Dari mayoritas responden Indonesia, sebanyak 67 persen mengungkap kebencian terhadap Yahudi karena kelakuannya. Di sisi lain, sebanyak 62 persen, menganggap Yahudi sombong dalam kelakuannya, serta merasa lebih baik dari umat lainnya. Sebanyak 59 persen, responden Indonesia menganggap Yahudi telah menguasai pemerintah Amerika Serikat.

Riset ini, melaporkan bahwa 26 persen masyarakat dunia, mempercayai setidaknya enam dari 11 stereotype tentang umat Yahudi, atau dalam jumlah sekitar 1,1, miliar warga. Negara-negara Timur Tengah, menjadi penyumbang terbesar kebencian terbesar terhadap Yahudi. Warga negara Palestina, Irak, Yaman, Aljazair dan Libya memiliki kebencian tertinggi terhadap orang Yahudi.

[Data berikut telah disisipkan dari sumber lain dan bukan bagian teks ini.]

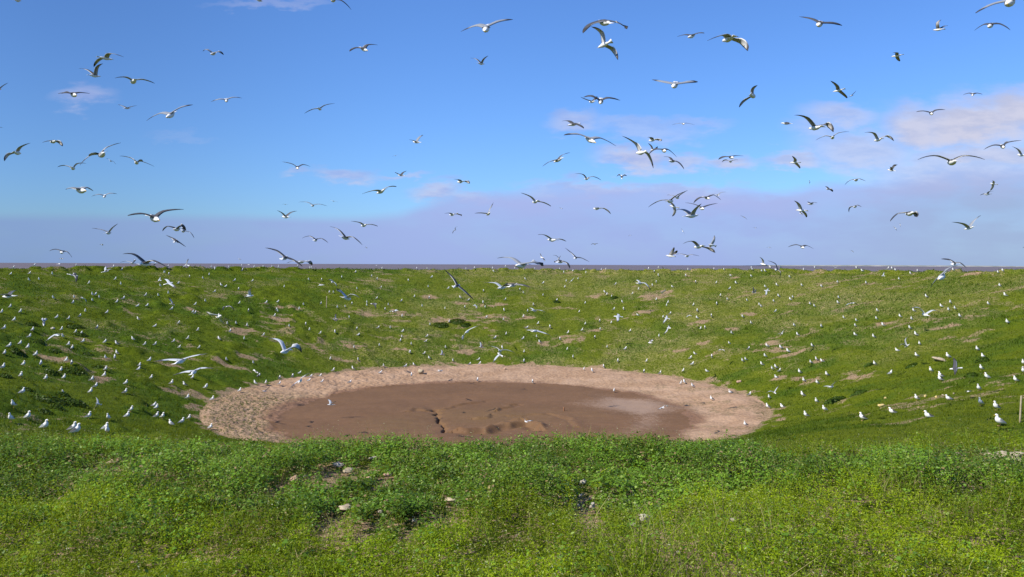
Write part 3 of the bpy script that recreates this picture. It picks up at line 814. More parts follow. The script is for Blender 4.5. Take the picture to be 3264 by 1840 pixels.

Bagaimana memahami anti-Yahudi di negeri ini? Sejauh perjumpaan dan pertemaan saya dengan orang-orang Yahudi, ada beberapa mis-informasi yang bergulir. Pertama, sebagian besar warga Indonesia, memandang Yahudi sama dengan Israel. Padahal, tidak semua yang menjadi politik Israel, sejalan dengan aspirasi orang Yahudi. Dan sebaliknya, tidak semua kepentingan dan hak politik orang Yahudi, diakomodir oleh pemerintah Israel.

Kedua, selama ini, sebagian orang menganggap keturunan Yahudi, sejalan dengan garis teologi leluhurnya. Padahal, tidak semuanya demikian. Karena berbagai konteks sosial dan politik, ada orang-orang keturunan Yahudi yang memeluk Nasrani, dan bahkan Islam.

Bahwa, identitas orang Yahudi tidak tunggal. Ada warna-warna berbeda, yang jarang dilihat dalam kacamata orang Indonesia, di tengah sengkarut konflik Israel-Palestina [Munawir Aziz].